Es cierto que el mismo autor nos previene de las dificultades que habrá de encontrar el historiador en su tarea de comprender lo sucedido: “…en arte, una escuela, una vez establecida se deteriora normalmente al seguir su marcha. Logra la perfección con una impresionante expresión de energía, en acción demasiado rápida para que los ojos del historiador la sigan.
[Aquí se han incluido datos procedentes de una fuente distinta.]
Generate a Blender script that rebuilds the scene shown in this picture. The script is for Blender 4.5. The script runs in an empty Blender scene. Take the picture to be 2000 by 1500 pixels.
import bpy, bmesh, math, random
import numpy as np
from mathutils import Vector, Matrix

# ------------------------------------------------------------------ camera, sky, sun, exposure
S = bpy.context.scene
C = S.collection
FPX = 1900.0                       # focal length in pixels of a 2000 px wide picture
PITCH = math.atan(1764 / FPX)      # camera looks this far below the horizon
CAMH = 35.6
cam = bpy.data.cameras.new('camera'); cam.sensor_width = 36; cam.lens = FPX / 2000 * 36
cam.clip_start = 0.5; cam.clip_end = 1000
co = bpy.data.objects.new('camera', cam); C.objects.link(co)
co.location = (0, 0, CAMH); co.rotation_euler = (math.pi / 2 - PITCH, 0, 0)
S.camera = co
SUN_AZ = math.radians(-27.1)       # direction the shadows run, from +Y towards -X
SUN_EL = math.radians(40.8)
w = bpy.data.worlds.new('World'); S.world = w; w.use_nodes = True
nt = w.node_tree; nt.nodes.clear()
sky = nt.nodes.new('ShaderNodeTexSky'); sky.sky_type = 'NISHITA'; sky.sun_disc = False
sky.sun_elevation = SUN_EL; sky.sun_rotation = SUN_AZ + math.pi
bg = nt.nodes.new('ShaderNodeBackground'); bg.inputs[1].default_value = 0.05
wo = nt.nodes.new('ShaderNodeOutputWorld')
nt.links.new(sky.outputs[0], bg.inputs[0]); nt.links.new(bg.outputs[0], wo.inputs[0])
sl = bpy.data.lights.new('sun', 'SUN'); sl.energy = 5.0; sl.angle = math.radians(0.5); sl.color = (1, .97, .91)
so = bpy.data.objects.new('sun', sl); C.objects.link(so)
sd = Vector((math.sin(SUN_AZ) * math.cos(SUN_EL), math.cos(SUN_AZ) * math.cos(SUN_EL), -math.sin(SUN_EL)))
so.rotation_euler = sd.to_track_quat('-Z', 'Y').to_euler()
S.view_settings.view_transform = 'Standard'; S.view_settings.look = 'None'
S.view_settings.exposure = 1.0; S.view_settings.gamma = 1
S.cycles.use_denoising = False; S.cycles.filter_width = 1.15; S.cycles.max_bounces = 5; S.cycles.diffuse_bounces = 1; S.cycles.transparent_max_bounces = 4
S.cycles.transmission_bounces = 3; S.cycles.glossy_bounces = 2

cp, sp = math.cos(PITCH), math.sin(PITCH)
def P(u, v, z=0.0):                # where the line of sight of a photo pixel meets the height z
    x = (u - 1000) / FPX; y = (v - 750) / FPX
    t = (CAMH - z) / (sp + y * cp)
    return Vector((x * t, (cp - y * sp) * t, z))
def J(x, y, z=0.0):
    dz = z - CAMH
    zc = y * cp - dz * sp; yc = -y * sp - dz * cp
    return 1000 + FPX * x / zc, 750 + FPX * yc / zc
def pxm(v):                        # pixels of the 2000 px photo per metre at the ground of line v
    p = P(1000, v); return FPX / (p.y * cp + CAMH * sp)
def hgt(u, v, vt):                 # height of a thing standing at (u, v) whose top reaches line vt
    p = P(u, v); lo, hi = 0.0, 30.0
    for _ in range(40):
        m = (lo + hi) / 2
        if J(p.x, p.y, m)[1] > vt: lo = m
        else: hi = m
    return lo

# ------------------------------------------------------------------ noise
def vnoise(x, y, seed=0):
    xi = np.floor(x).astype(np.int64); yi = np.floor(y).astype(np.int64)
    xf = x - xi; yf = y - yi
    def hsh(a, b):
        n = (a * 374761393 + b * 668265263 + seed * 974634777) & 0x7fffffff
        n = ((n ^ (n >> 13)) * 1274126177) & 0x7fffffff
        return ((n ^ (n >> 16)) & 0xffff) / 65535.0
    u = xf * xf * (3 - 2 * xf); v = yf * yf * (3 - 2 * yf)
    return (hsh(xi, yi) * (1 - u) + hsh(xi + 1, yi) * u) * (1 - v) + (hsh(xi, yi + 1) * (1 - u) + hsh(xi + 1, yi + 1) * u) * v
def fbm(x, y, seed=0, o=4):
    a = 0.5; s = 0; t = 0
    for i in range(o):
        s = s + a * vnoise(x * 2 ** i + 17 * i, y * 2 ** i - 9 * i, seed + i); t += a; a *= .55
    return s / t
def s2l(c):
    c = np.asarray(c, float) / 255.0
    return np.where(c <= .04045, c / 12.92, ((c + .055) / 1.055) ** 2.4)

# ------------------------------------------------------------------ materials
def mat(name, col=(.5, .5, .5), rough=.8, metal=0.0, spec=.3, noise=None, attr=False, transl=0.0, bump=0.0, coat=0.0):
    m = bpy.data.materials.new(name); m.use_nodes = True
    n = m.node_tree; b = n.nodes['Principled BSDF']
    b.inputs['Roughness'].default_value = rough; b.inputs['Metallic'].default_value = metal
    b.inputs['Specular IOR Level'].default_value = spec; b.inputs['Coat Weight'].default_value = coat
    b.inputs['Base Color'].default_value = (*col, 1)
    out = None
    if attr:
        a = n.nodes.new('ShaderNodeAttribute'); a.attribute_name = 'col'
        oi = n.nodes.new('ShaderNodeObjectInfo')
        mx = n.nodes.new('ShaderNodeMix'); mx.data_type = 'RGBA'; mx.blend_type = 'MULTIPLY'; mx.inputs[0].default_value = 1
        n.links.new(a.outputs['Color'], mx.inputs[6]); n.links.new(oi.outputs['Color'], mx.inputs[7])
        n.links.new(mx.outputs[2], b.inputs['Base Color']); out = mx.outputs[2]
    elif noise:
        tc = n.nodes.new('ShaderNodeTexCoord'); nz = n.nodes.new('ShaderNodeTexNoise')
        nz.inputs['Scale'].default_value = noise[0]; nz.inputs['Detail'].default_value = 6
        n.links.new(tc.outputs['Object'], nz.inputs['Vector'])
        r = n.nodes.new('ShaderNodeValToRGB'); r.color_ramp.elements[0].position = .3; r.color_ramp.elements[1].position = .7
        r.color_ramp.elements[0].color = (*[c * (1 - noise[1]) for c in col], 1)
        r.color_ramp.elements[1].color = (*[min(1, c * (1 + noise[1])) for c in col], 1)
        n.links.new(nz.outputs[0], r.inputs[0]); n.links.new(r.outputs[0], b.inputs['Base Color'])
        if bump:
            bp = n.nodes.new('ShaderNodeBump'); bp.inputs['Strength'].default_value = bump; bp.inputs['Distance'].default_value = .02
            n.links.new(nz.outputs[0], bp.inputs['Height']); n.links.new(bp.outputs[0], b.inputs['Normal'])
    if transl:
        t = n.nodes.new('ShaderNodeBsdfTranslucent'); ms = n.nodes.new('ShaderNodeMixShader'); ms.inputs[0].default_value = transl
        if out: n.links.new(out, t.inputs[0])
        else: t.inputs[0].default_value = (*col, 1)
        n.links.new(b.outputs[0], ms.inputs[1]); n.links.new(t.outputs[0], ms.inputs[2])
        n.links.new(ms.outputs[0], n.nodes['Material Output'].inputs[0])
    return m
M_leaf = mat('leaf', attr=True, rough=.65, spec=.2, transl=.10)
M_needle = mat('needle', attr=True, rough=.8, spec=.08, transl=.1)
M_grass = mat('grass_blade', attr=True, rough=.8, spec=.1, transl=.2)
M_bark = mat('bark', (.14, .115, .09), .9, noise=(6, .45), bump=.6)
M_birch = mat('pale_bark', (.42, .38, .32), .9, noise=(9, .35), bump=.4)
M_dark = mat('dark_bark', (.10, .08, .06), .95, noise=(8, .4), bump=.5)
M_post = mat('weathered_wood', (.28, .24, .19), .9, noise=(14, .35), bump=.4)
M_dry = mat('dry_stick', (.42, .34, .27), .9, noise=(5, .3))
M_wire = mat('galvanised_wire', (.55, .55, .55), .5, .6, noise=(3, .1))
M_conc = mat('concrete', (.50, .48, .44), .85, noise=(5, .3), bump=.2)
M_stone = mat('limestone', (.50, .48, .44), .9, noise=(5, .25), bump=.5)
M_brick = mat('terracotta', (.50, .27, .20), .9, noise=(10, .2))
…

Nunca puede explicar ese movimiento o decirnos con exactitud cómo se produjo”.
Sin proponérselo, el filósofo inglés describe en unas pocas líneas la parábola del arte boquense; conjunción de factores de distinta índole que provocan el nacimiento de una nueva sensibilidad, ligada al mundo de la representación.
Impresionante explosión de energía que no es captada en toda su significación por razones diversas; una concepción de la cultura y del papel de los intelectuales que excluye la consideración de ese “arte periférico”.
Una manifiesta negación a convertir los valores paradigmáticos de ese arte, nada próximo a los símbolos de poder dominante; celebra lo dinámico, lo fluyente, lo que transcurre por oposición a lo consagrado; lo idéntico a sí mismo, lo estático, lo asentado, lo que permanece.
El papel de la crítica que da expresión en su terreno a ese conjunto de valores referenciales, negando consideración al nacido en torno a la ribera boquense, adquiere dimensión histórica en la reacción iracunda del crítico metropolitano más destacado de la época, que en el año 1940 le niega “jerarquía existencial, afirmando que “no existe ni puede existir una escuela de arte de la Boca”.
Al final del artículo, expresando mi deseo manifestaba “De ahí nuestra esperanza, en línea con la expresión del filósofo inglés más arriba citado, que el final del siglo se convierta en una especie de ordenador que, a partir de una mirada más comprensiva permita otorgarle a esta historia boquense que lleva ya más de 50 años (juicio de 1970) el reconocimiento que merece, que no es la de un valor episódico, como lo señala actualmente el pensamiento de la crítica de arte tradicional nacido en la metrópoli.
La fortuna pareció acompañar mi expectativa aún antes de lo esperado…!
En el año 1997, escribiendo un breve texto para la gran exposición conmemorativa realizada en las salas del recién mudado Museo Eduardo Sivori para celebrar los 100 años de la llegada del maestro toscano Alfredo Lazzari al país, el emérito crítico Rafael F. Squirru, que más de cuarenta años atrás había fundado el Museo de Arte Moderno Nacional destacó con énfasis la importancia del arte boquense sino que, yendo más allá, consideró a su escuela artística “protoescuela de las de Buenos Aires”.
Si hubiera leído a Collingwood, el notable maestro Julio Payro nos hubiera ahorrado años de polémicas y disputas en torno a tan sensible tema.